Dirty Fences – Too High to Kross album review

From lo-fi punk-rockers, Dirty Fences, comes a brand-spankin’-new album. And it’s a debut record at that. Listening to Too High to Kross is a lot like dabbling in 1970s pop punk. It is neither a themed album nor does it wow the listener with virtuosity. It is neither a distinctly artsy production nor does it seem to demand a certain sophisticated ear to listen to. What it does do is fills your headphones with classic notions of punk-rock with a contemporary flavor. Relatively fast rhythms textured by distorted guitar and a walking bass to boot is wonderfully matched with gravelly anthem vocals. Needless to say, Too High to Kross seems to be instantly-classic contemporary album Green Day never had.

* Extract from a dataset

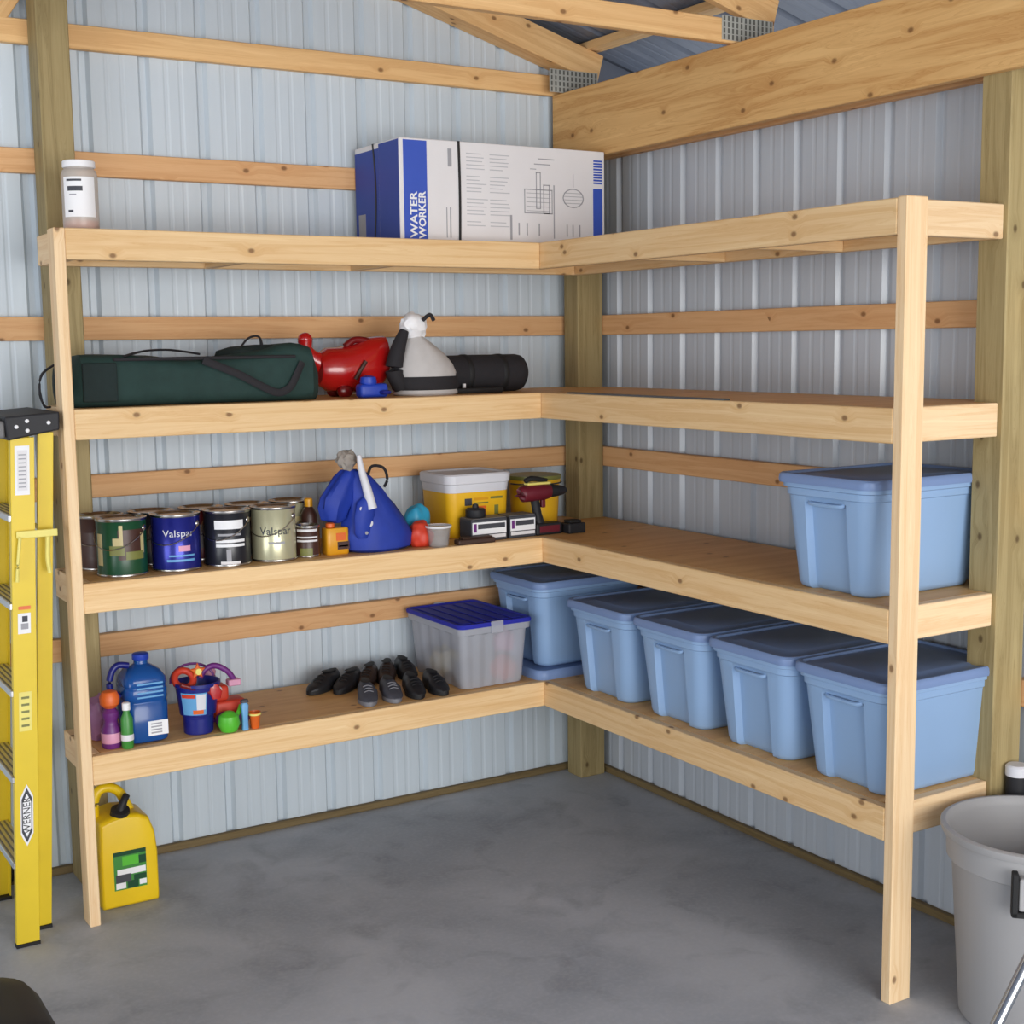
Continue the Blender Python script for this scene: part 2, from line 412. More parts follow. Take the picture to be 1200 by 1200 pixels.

For a quick sample of Too High to Kross, start the album from the top with “Kilsythe.” It is this catchy track which best accumulates and packages the sound that Dirty Fences has brought to the scene. Sweet and melodic, vintage and contemporary it is a wonderful re-imagining of an otherwise embarrassing genre, pop-punk. Today, punk has become an amorphous amalgamation of variability–which is definitely a good thing. Indeed, most pop-punk has become intolerable to most. With that said, it is quite refreshing to hear the genre as it once predominantly was in Dirty Fences’ Too High to Kross. Other great pieces of classic punk from Too High to Kross include the speedier and hoppy, “Meet Me at the Door”s and the equally fun track number two, “All I want.”

The one and only criticism of Too High to Kross is that, at times, it can seem a little repetitive. At times, the listener can become weary of the similar structure of each song, being simple, fast, and energetic. But punk is punk and the fact of the matter is Dirty Fences does it damn well. All in all, if it is a journey of an album you are searching for–an album which ebbs and flows in and out of different styles and traditions–this is not the album for you. However, if you are looking for raw, grimey, dive-bar-suiting, Friday-night-worthy, well-whisky-whipped tunes then Too High to Kross is the record for you.